Novelist. Director/Founder, Chesapeake Math Program and Applied Mathematician

And - Math coach/teacher/advisor for many schools, working with gifted math students


Believe in yourself! Let yourself enjoy the subject.

Catherine Asaro

What do you do?

I write novels, most in the genre of hard science fiction, with an emphasis on the science; or near future thrillers that are close to present day but involve some sort of extension of current science or tech. Twenty-six+ novels published with major publishers.
As an applied mathematician, I solved math problems with applications to physics problems. More specifically, I looked at the quantum theory of how atoms and molecules interact (for example, my doctorate was on the formalism of multi-channel quantum scattering theory applied to diatomic molecules), and special topics in special relativity.
As the Director of Chesapeake Math Program, I help coordinate math programs/clubs for gifted students for schools in Maryland, Washington and Virginia. I coach students for math contests and teams, such as the Harvard-MIT math tournament, the USAMO, and Mathcounts.

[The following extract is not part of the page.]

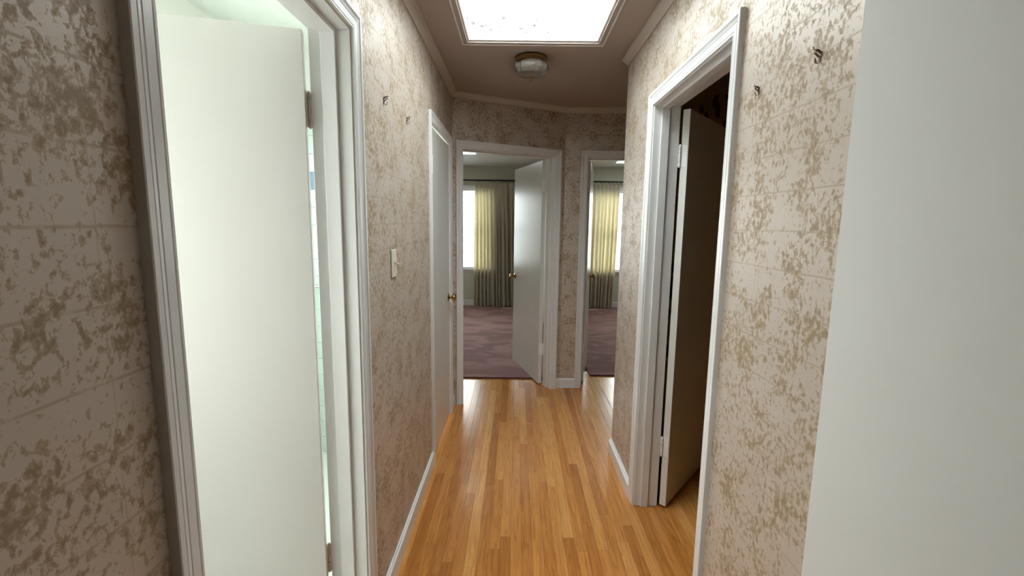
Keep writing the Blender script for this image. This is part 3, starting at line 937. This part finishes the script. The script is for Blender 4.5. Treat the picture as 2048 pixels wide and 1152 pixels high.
bedroom_window('window_1', W1, 'bright left bedroom window with white frame', 'white slatted blind in the left bedroom window')
bedroom_window('window_2', W2, 'bright right bedroom window with white frame', 'white slatted blind in the right bedroom window')

def curtain(name, x0, x1, label, folds, seed, flare=0.0, ztop=2.160, zbot=0.025, x0b=None, x1b=None):
    rr = random.Random(seed); n = int(folds*12); nz = 26
    x0b = x0 if x0b is None else x0b; x1b = x1 if x1b is None else x1b
    ph = [rr.uniform(-0.35, 0.35) for _ in range(int(folds)+2)]
    am = [rr.uniform(0.65, 1.2) for _ in range(int(folds)+2)]
    rings = []
    for j in range(nz+1):
        f = j/nz; z = ztop+(zbot-ztop)*f
        a = 0.014+0.042*min(1.0, f*2.4)
        row = []
        for i in range(n+1):
            u = i/n; k = min(int(u*folds), len(ph)-2); s_ = u*folds-k
            p_ = ph[k]*(1-s_)+ph[k+1]*s_; m_ = am[k]*(1-s_)+am[k+1]*s_
            x = (x0+(x1-x0)*u)*(1-f)+(x0b+(x1b-x0b)*u)*f
            w_ = 2*PI*(u*folds+p_*(0.3+0.7*f))
            y = YB-0.115+a*m_*math.sin(w_)+0.004*math.sin(9*f+u*7)
            row.append((x+0.010*m_*math.cos(2*w_)*f, y, z))
        rings.append(row)
    m2 = MB(); m2.quadstrip(rings, False, True)
    o_ = m2.build(name, M['curtain'], None, fix=False)
    tag(o_, label, 'curtain')
    # pinch pleat heading
    hd = MB()
    hd.quadstrip([[(x0+(x1-x0)*i/(n), YB-0.115+0.012*math.sin(2*PI*folds*i/n)-0.002, z) for i in range(n+1)] for z in (ztop+0.008, ztop-0.075)], False, True)
    hd.build('heading_tape', M['curtain'], o_, fix=False)
    return o_
curtain('curtain', -0.735, -0.185, 'cream floor length curtain at the left bedroom window, window side panel', 9, 3, x0b=-0.745, x1b=-0.135)
curtain('curtain', -0.150, 0.36, 'grey cream curtain panel partly behind the open left bedroom door', 8, 5, x0b=-0.105)
curtain('curtain', 1.15, 1.765, 'yellow backlit curtain in the right bedroom', 9, 8, x1b=1.715)
def rod(x0, x1, rings, label):
    r = empty('curtain_rod', ((x0+x1)/2, YB-0.115, 2.215), 0, label, 'curtain rod')
    c = (x0+x1)/2
    MB().tube([(x0-c, 0, 0), (x1-c, 0, 0)], 0.0135, 14).build('pole', M['rod'], r)
    for x, s in ((x0-c, -1), (x1-c, 1)):
        MB().lathe([(0.0, -0.002), (0.018, 0.0), (0.014, 0.010), (0.024, 0.024), (0.028, 0.040), (0.020, 0.056), (0.006, 0.066), (0.0, 0.068)], 16, 'x', (0, 0, 0)).build('finial', M['rod'], r).matrix_local = Matrix.Translation((x, 0, 0)) @ Matrix.Diagonal((s, 1, 1, 1))
    ring_me = None
    for x in rings:
        if ring_me is None:
            pts = [(0, 0.021*math.cos(2*PI*k/16), 0.021*math.sin(2*PI*k/16)-0.006) for k in range(16)]
            mr = MB()
            rg = [[(0.0032*math.cos(2*PI*q_/6), (0.019+0.0032*math.sin(2*PI*q_/6))*math.cos(2*PI*k/16), (0.019+0.0032*math.sin(2*PI*q_/6))*math.sin(2*PI*k/16)-0.006) for q_ in range(6)] for k in range(17)]
            mr.quadstrip(rg, True, True, cap=False); mr.box((-0.0015, -0.002, -0.042), (0.0015, 0.002, -0.026))
            o_ = mr.build('ring', M['rod'], r); ring_me = o_.data
        else:
            o_ = D.objects.new('ring', ring_me); C.objects.link(o_); o_.parent = r
        o_.location = (x-c, 0, 0)
    for x in (x0+0.06, x1-0.06):
        MB().tube([(x-c, 0.115, 0.01), (x-c, 0.06, 0.01), (x-c, 0.02, 0.0)], 0.006, 8).build('bracket', M['rod'], r)
rod(-2.80, 0.37, [-0.72+0.058*k for k in range(10)]+[-0.14+0.062*k for k in range(8)]+[-0.68, -0.45, -0.39], 'dark curtain rod with rings in the left bedroom')
rod(0.80, 2.95, [1.16+0.067*k for k in range(10)], 'dark curtain rod with rings in the right bedroom')

# lit ceiling fixtures of the bedrooms
def panel(x0, x1, y0, y1, label):
    r = empty('ceiling_lamp', ((x0+x1)/2, (y0+y1)/2, ZC), 0, label, 'ceiling light')
    a, b = (x1-x0)/2, (y1-y0)/2
    MB().box((-a, -b, -0.02), (a, b, 0.001), 0.004).build('housing', M['white'], r)
    MB().box((-a+0.012, -b+0.012, -0.028), (a-0.012, b-0.012, -0.018), 0.003).build('diffuser', M['lamp_panel'], r)
panel(-1.70, -0.58, 6.10, 6.72, 'lit flat ceiling light in the left bedroom')
panel(1.52, 2.60, 6.85, 7.47, 'lit flat ceiling light in the right bedroom')

# white cables lying by the curtain hems
for (cx, cy, label) in ((-0.13, 7.98, 'white cable on the carpet under the left bedroom curtain'), (1.29, 7.98, 'white cable on the carpet under the right bedroom curtain')):
    pts = [(-0.12+0.03*k, 0.02*math.sin(k*1.3), 0.0185+0.003*math.sin(k*2.0)) for k in range(9)]
    o_ = MB().tube(pts, 0.006, 6).build('cable', M['cable']); o_.location = (cx, cy, 0)
    tag(o_, label, 'cable')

Why did you choose this field?

Math/theoretical physics is a life-long interest. Math has always fascinated me, particular applying it to physical processes in the world. It's like working out the ultimate puzzle. I was discouraged from pursuing math/physics in school, but I kept coming back to it anyway. I liked it too much to turn away. I had several mentors along the way who encouraged me, including Alex Dalgarno, Eric Heller, and Kate Kirby. Additionally, I enjoy teaching a lot. For more information, please see this article from the Washingtonian.

What do you look at and think, "I wish younger me would have known this was possible"?

Getting my doctorate in theoretical Chemical Physics from Harvard.

Why do you love working in STEM?

For me, solving equations and applying the results to physics processes is one of the most satisfying processes I've ever done. I enjoy both the process of solving the equation and then asking what the solution tells us about science.

Best advice for next generation?

Never believe anyone who suggests you can't do it. There are many naysayers out there, especially when it comes to women in STEM. It's hard not to internalize their negativity just as it's hard to see beyond the stereotypes of women in the media. Believe in yourself! Let yourself enjoy the subject. You don't have to be perfect at it, just willing to work and to follow through. Don't be afraid to seek out mentors, scholarships, and new educational opportunities.
Also, it's cool to be in a field people don't expect you to do.

Inspo quote / fun fact / role model

I loved the Wonder Women movie, especially the No Man's Land scene when she walks across the battlefield. It was refreshing to see a movie with such a strong, likable, decent female hero with strong character and a sense of humor.